Exercise task: Can you transcribe the data exactly? Leave the pictures out.

Data:
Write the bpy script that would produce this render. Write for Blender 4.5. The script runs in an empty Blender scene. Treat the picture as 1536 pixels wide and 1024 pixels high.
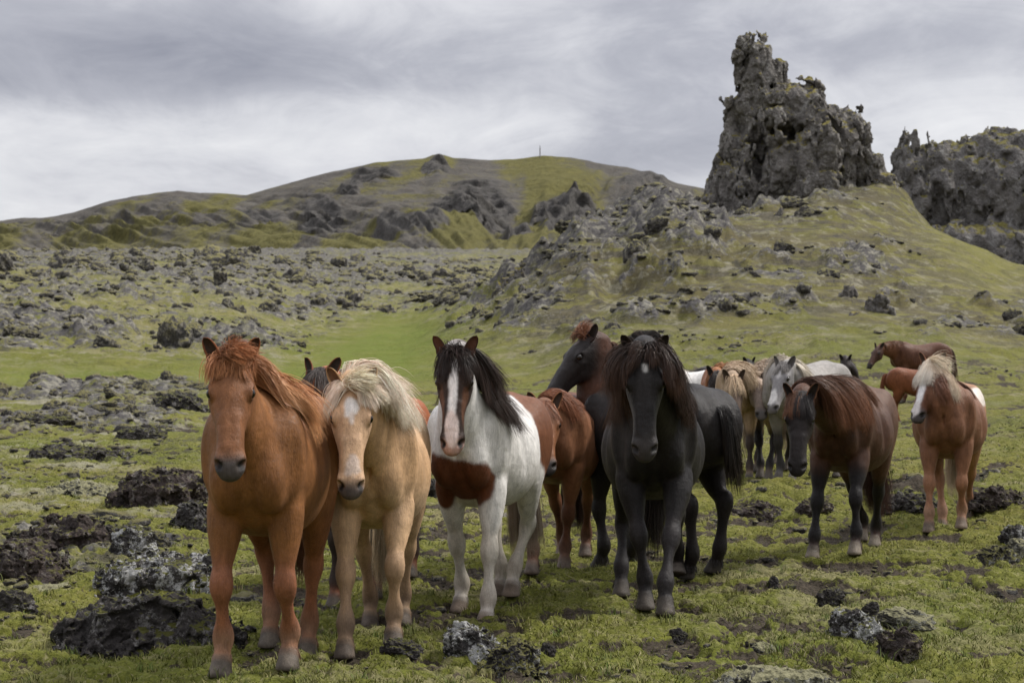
import bpy, math, random
import numpy as np
from mathutils import Vector

# ------------------------------------------------------------------ basics
SC = bpy.context.scene
COL = SC.collection
F_PX, PX0, PY0, CAM_H = 2773.0, 768.0, 567.0, 1.43     # 65 mm lens seen on a 1536 px wide frame, horizon row, eye height

def at(px, py, d):
    """The point d metres ahead of the photographer that shows at (px, py)."""
    return np.array([(px - PX0) / F_PX * d, d, CAM_H + (PY0 - py) / F_PX * d])

def nrm(v):
    v = np.asarray(v, float)
    return v / (np.linalg.norm(v) + 1e-12)

# ------------------------------------------------------------------ noise (numpy, vectorised)
def _hash(ix, iy, iz, seed):
    h = (ix.astype(np.uint32) * np.uint32(374761393) + iy.astype(np.uint32) * np.uint32(668265263)
         + iz.astype(np.uint32) * np.uint32(2147483647) + np.uint32((seed * 974711 + 12345) & 0xffffffff))
    h = (h ^ (h >> np.uint32(13))) * np.uint32(1274126177)
    h = (h ^ (h >> np.uint32(16))) * np.uint32(2246822519)
    return h ^ (h >> np.uint32(13))

def _rnd(h):
    return (h & np.uint32(0xffffff)).astype(np.float32) / np.float32(0xffffff)

def vnoise(P, seed=0):
    """smooth value noise of points (N,3), about -1..1"""
    P = np.asarray(P, np.float32)
    I = np.floor(P); Fr = P - I
    I = I.astype(np.int64)
    u = Fr * Fr * Fr * (Fr * (Fr * 6 - 15) + 10)
    r = 0
    for dx in (0, 1):
        wx = u[:, 0] if dx else 1 - u[:, 0]
        for dy in (0, 1):
            wy = u[:, 1] if dy else 1 - u[:, 1]
            for dz in (0, 1):
                wz = u[:, 2] if dz else 1 - u[:, 2]
                h = _hash(I[:, 0] + dx, I[:, 1] + dy, I[:, 2] + dz, seed)
                r = r + wx * wy * wz * _rnd(h)
    return r * 2 - 1

def fbm(P, octaves=4, seed=0, gain=0.5, lac=2.03):
    a, s, t = 1.0, 0.0, 0.0
    P = np.asarray(P, np.float32)
    for o in range(octaves):
        s = s + a * vnoise(P, seed + o * 17); t += a
        a *= gain; P = P * lac + 3.7
    return s / t

def ridged(P, octaves=4, seed=0, gain=0.55, lac=2.07):
    a, s, t = 1.0, 0.0, 0.0
    P = np.asarray(P, np.float32)
    for o in range(octaves):
        s = s + a * (1 - 2.2 * np.abs(vnoise(P, seed + o * 31))); t += a
        a *= gain; P = P * lac + 5.1
    return s / t

def worley(P, seed=0):
    """distance to nearest and second nearest feature point"""
    P = np.asarray(P, np.float32)
    I = np.floor(P).astype(np.int64)
    d1 = np.full(len(P), 9.0, np.float32); d2 = d1.copy(); idv = np.zeros(len(P), np.float32)
    for dx in (-1, 0, 1):
        for dy in (-1, 0, 1):
            for dz in (-1, 0, 1):
                cx, cy, cz = I[:, 0] + dx, I[:, 1] + dy, I[:, 2] + dz
                h = _hash(cx, cy, cz, seed); r1 = _rnd(h)
                r2 = _rnd(_hash(cx, cy, cz, seed + 101)); r3 = _rnd(_hash(cx, cy, cz, seed + 202))
                d = np.sqrt((cx + r1 - P[:, 0]) ** 2 + (cy + r2 - P[:, 1]) ** 2 + (cz + r3 - P[:, 2]) ** 2)
                n = d < d1
                d2 = np.where(n, d1, np.minimum(d2, d)); d1 = np.where(n, d, d1); idv = np.where(n, r1, idv)
    return d1, d2, idv

def facets(P, seed=0):
    """broken faces: each cell of a random mosaic is a plane with its own tilt; about -0.5..0.5"""
    P = np.asarray(P, np.float32)
    I = np.floor(P).astype(np.int64)
    d1 = np.full(len(P), 9.0, np.float32); val = np.zeros(len(P), np.float32)
    for dx in (-1, 0, 1):
        for dy in (-1, 0, 1):
            for dz in (-1, 0, 1):
                cx, cy, cz = I[:, 0] + dx, I[:, 1] + dy, I[:, 2] + dz
                r1 = _rnd(_hash(cx, cy, cz, seed)); r2 = _rnd(_hash(cx, cy, cz, seed + 101)); r3 = _rnd(_hash(cx, cy, cz, seed + 202))
                vx, vy, vz = P[:, 0] - cx - r1, P[:, 1] - cy - r2, P[:, 2] - cz - r3
                d = vx * vx + vy * vy + vz * vz
                n = d < d1
                a = r3 * 6.283; c = r1 * 2 - 1; s = np.sqrt(np.maximum(1 - c * c, 0))
                v = (np.cos(a) * s * vx + np.sin(a) * s * vy + c * vz) + (r2 - .5) * .7
                d1 = np.where(n, d, d1); val = np.where(n, v, val)
    return val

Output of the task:
Write the bpy script that would produce this render. Write for Blender 4.5. The script runs in an empty Blender scene. Treat the picture as 1536 pixels wide and 1024 pixels high.
import bpy, math, random
import numpy as np
from mathutils import Vector

# ------------------------------------------------------------------ basics
SC = bpy.context.scene
COL = SC.collection
F_PX, PX0, PY0, CAM_H = 2773.0, 768.0, 567.0, 1.43     # 65 mm lens seen on a 1536 px wide frame, horizon row, eye height

def at(px, py, d):
    """The point d metres ahead of the photographer that shows at (px, py)."""
    return np.array([(px - PX0) / F_PX * d, d, CAM_H + (PY0 - py) / F_PX * d])

def nrm(v):
    v = np.asarray(v, float)
    return v / (np.linalg.norm(v) + 1e-12)

# ------------------------------------------------------------------ noise (numpy, vectorised)
def _hash(ix, iy, iz, seed):
    h = (ix.astype(np.uint32) * np.uint32(374761393) + iy.astype(np.uint32) * np.uint32(668265263)
         + iz.astype(np.uint32) * np.uint32(2147483647) + np.uint32((seed * 974711 + 12345) & 0xffffffff))
    h = (h ^ (h >> np.uint32(13))) * np.uint32(1274126177)
    h = (h ^ (h >> np.uint32(16))) * np.uint32(2246822519)
    return h ^ (h >> np.uint32(13))

def _rnd(h):
    return (h & np.uint32(0xffffff)).astype(np.float32) / np.float32(0xffffff)

def vnoise(P, seed=0):
    """smooth value noise of points (N,3), about -1..1"""
    P = np.asarray(P, np.float32)
    I = np.floor(P); Fr = P - I
    I = I.astype(np.int64)
    u = Fr * Fr * Fr * (Fr * (Fr * 6 - 15) + 10)
    r = 0
    for dx in (0, 1):
        wx = u[:, 0] if dx else 1 - u[:, 0]
        for dy in (0, 1):
            wy = u[:, 1] if dy else 1 - u[:, 1]
            for dz in (0, 1):
                wz = u[:, 2] if dz else 1 - u[:, 2]
                h = _hash(I[:, 0] + dx, I[:, 1] + dy, I[:, 2] + dz, seed)
                r = r + wx * wy * wz * _rnd(h)
    return r * 2 - 1

def fbm(P, octaves=4, seed=0, gain=0.5, lac=2.03):
    a, s, t = 1.0, 0.0, 0.0
    P = np.asarray(P, np.float32)
    for o in range(octaves):
        s = s + a * vnoise(P, seed + o * 17); t += a
        a *= gain; P = P * lac + 3.7
    return s / t

def ridged(P, octaves=4, seed=0, gain=0.55, lac=2.07):
    a, s, t = 1.0, 0.0, 0.0
    P = np.asarray(P, np.float32)
    for o in range(octaves):
        s = s + a * (1 - 2.2 * np.abs(vnoise(P, seed + o * 31))); t += a
        a *= gain; P = P * lac + 5.1
    return s / t

def worley(P, seed=0):
    """distance to nearest and second nearest feature point"""
    P = np.asarray(P, np.float32)
    I = np.floor(P).astype(np.int64)
    d1 = np.full(len(P), 9.0, np.float32); d2 = d1.copy(); idv = np.zeros(len(P), np.float32)
    for dx in (-1, 0, 1):
        for dy in (-1, 0, 1):
            for dz in (-1, 0, 1):
                cx, cy, cz = I[:, 0] + dx, I[:, 1] + dy, I[:, 2] + dz
                h = _hash(cx, cy, cz, seed); r1 = _rnd(h)
                r2 = _rnd(_hash(cx, cy, cz, seed + 101)); r3 = _rnd(_hash(cx, cy, cz, seed + 202))
                d = np.sqrt((cx + r1 - P[:, 0]) ** 2 + (cy + r2 - P[:, 1]) ** 2 + (cz + r3 - P[:, 2]) ** 2)
                n = d < d1
                d2 = np.where(n, d1, np.minimum(d2, d)); d1 = np.where(n, d, d1); idv = np.where(n, r1, idv)
    return d1, d2, idv

def facets(P, seed=0):
    """broken faces: each cell of a random mosaic is a plane with its own tilt; about -0.5..0.5"""
    P = np.asarray(P, np.float32)
    I = np.floor(P).astype(np.int64)
    d1 = np.full(len(P), 9.0, np.float32); val = np.zeros(len(P), np.float32)
    for dx in (-1, 0, 1):
        for dy in (-1, 0, 1):
            for dz in (-1, 0, 1):
                cx, cy, cz = I[:, 0] + dx, I[:, 1] + dy, I[:, 2] + dz
                r1 = _rnd(_hash(cx, cy, cz, seed)); r2 = _rnd(_hash(cx, cy, cz, seed + 101)); r3 = _rnd(_hash(cx, cy, cz, seed + 202))
                vx, vy, vz = P[:, 0] - cx - r1, P[:, 1] - cy - r2, P[:, 2] - cz - r3
                d = vx * vx + vy * vy + vz * vz
                n = d < d1
                a = r3 * 6.283; c = r1 * 2 - 1; s = np.sqrt(np.maximum(1 - c * c, 0))
                v = (np.cos(a) * s * vx + np.sin(a) * s * vy + c * vz) + (r2 - .5) * .7
                d1 = np.where(n, d, d1); val = np.where(n, v, val)
    return val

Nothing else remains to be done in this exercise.